Data segment start

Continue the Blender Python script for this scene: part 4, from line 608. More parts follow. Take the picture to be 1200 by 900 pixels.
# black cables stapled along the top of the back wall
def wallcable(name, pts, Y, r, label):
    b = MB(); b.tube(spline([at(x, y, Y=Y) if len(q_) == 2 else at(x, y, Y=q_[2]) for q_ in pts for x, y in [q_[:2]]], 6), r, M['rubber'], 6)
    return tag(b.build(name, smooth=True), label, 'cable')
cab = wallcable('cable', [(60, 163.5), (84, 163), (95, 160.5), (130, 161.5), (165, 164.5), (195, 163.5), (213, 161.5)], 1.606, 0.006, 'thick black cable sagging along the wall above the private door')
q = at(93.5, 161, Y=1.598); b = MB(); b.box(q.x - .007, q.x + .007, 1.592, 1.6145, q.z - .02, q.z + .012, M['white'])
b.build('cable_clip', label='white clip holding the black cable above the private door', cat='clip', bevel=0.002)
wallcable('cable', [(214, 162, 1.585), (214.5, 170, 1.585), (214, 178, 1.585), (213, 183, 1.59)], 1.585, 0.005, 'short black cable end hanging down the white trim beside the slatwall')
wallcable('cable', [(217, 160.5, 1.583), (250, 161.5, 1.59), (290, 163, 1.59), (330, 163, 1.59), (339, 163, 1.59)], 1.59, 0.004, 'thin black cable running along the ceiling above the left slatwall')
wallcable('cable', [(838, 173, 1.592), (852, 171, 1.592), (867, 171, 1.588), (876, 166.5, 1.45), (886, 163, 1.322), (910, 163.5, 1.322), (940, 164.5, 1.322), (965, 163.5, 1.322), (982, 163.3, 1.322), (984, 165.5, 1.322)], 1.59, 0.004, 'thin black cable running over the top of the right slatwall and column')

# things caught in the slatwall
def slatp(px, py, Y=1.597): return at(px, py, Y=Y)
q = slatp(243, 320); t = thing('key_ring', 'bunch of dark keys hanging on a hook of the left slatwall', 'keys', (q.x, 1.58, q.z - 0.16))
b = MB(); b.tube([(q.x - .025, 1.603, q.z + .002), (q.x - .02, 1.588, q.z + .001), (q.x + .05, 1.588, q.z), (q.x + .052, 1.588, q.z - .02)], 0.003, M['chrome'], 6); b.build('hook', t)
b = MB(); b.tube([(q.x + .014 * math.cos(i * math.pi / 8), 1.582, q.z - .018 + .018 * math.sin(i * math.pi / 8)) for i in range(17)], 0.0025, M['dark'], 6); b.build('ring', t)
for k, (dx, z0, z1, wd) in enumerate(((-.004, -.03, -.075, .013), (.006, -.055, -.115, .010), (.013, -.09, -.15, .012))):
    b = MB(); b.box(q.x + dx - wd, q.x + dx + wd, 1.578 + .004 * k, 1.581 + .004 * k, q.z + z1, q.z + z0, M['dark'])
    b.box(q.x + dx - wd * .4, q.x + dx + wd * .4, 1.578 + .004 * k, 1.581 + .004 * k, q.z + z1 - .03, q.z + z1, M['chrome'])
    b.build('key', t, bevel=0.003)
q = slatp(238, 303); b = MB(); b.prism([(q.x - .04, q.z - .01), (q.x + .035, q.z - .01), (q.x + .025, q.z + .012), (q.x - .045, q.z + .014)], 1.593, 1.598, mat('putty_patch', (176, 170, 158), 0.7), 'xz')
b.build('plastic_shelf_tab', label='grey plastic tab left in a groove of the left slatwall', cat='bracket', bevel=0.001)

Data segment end

▸ **Problem description**: Exactly as they appear, please write out the lines from the opening of the listing above down to the line containing "slatwall and column')", with both end lines included.

▸ **Answer for this exercise**:
Continue the Blender Python script for this scene: part 4, from line 608. More parts follow. Take the picture to be 1200 by 900 pixels.
# black cables stapled along the top of the back wall
def wallcable(name, pts, Y, r, label):
    b = MB(); b.tube(spline([at(x, y, Y=Y) if len(q_) == 2 else at(x, y, Y=q_[2]) for q_ in pts for x, y in [q_[:2]]], 6), r, M['rubber'], 6)
    return tag(b.build(name, smooth=True), label, 'cable')
cab = wallcable('cable', [(60, 163.5), (84, 163), (95, 160.5), (130, 161.5), (165, 164.5), (195, 163.5), (213, 161.5)], 1.606, 0.006, 'thick black cable sagging along the wall above the private door')
q = at(93.5, 161, Y=1.598); b = MB(); b.box(q.x - .007, q.x + .007, 1.592, 1.6145, q.z - .02, q.z + .012, M['white'])
b.build('cable_clip', label='white clip holding the black cable above the private door', cat='clip', bevel=0.002)
wallcable('cable', [(214, 162, 1.585), (214.5, 170, 1.585), (214, 178, 1.585), (213, 183, 1.59)], 1.585, 0.005, 'short black cable end hanging down the white trim beside the slatwall')
wallcable('cable', [(217, 160.5, 1.583), (250, 161.5, 1.59), (290, 163, 1.59), (330, 163, 1.59), (339, 163, 1.59)], 1.59, 0.004, 'thin black cable running along the ceiling above the left slatwall')
wallcable('cable', [(838, 173, 1.592), (852, 171, 1.592), (867, 171, 1.588), (876, 166.5, 1.45), (886, 163, 1.322), (910, 163.5, 1.322), (940, 164.5, 1.322), (965, 163.5, 1.322), (982, 163.3, 1.322), (984, 165.5, 1.322)], 1.59, 0.004, 'thin black cable running over the top of the right slatwall and column')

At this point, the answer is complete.